As such, he suggested to the IACHR that the ideal way for Indigenous peoples to access finance from a carbon market, if they choose to do so, would have been for their villages to have time, through internal processes, to discuss their plans and visions for life, and the protection of their territories. He noted that however, this did not happen in Guyana, where the “so-called solution” was “designed” by the government and to date Indigenous Peoples have not even been presented with sufficient information about what it entails.
Toshao Hastings also criticized the usefulness of carbon credits. “We have not seen any proof that selling carbon is helping Mother Earth. Even though the government is selling carbon credits and promising to keep the trees standing, the government continues to give out mining concessions without caring about the destruction of our forests…our rights have not been respected and protected in this carbon credits process. The true solution to the climate crisis is to recognize that indigenous peoples are the owners and stewards of our lands and forests.”

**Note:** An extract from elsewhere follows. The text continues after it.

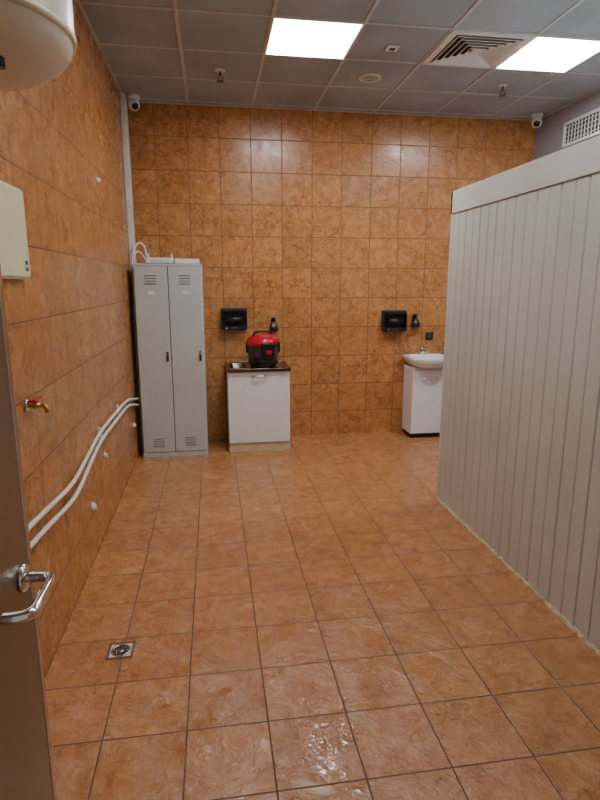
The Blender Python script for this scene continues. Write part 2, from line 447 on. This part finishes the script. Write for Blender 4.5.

Meanwhile, in recounting the APA’s experience with ART’s grievance mechanism, Bhagirat said that following the dismissal of APA’s initial complaint in May 2023, an appeal was filed and again the process was stacked against the organisation. He told the IACHR that ART asked the APA to sign terms of reference for the appeal that would have made it all but impossible to expect a fair outcome, and ART refused suggestions based on international standards for grievance mechanisms to improve the process. Further, ART even claimed that the standards for grievance mechanisms do not apply to it.
“The case that we have presented serves as a warning that must inform global efforts to move away from the destruction of our nature and climate and towards just and sustainable societies. It shows that one of the leading jurisdictional REDD+ certification schemes – one that promotes itself as a model for high integrity, by aligning with the UNFCCC Cancun Safeguards and international human rights law – has facilitated the sale of carbon credits which are generated in violation of the rights of Indigenous peoples,” Bhagirat noted.
He added “The world should learn as an important lesson from this case that private, self-selected and self-regulating bodies such as ART cannot be left to enforce compliance with a standard that speaks about human rights without sufficient expertise or oversight to ensure that those human rights are respected in practice. To do otherwise – to recognize Indigenous peoples’ rights in word but not in practice – is to render meaningless the very rights these bodies claim to uphold.”
According to the release, the APA’s presentation was done in conjunction with the Federation of Indigenous Kechwa Cha-zuta Amazonian Peoples (FEPIKECHA); the Ethnic Council of the Kichwa Peoples of the Amazon (CEPKA); the Federation of Indigenous Kechwa Peoples of Bajo Huallaga San Martin (FEPIKBHSAM); the Coordinating Committee for the Development and Defense of Indigenous Peoples of the San Martin region (CODEPISAM) and the Institute for Legal Defense (IDL) of Peru; the Indigenous Government of Pirá Paraná; Gaia Amazonas and the Center for the Study of Law, Justice and Society (Dejusticia) of Colombia; the Coordination of the Associations of the Remnant Communities of Quilombos de Pará (MALUNGU) and the Socio-environmental Institute (ISA) of Brazil; and the regional organizations Forest Peoples Programme (FPP) and the Due Process of Law Foundation (DPLF).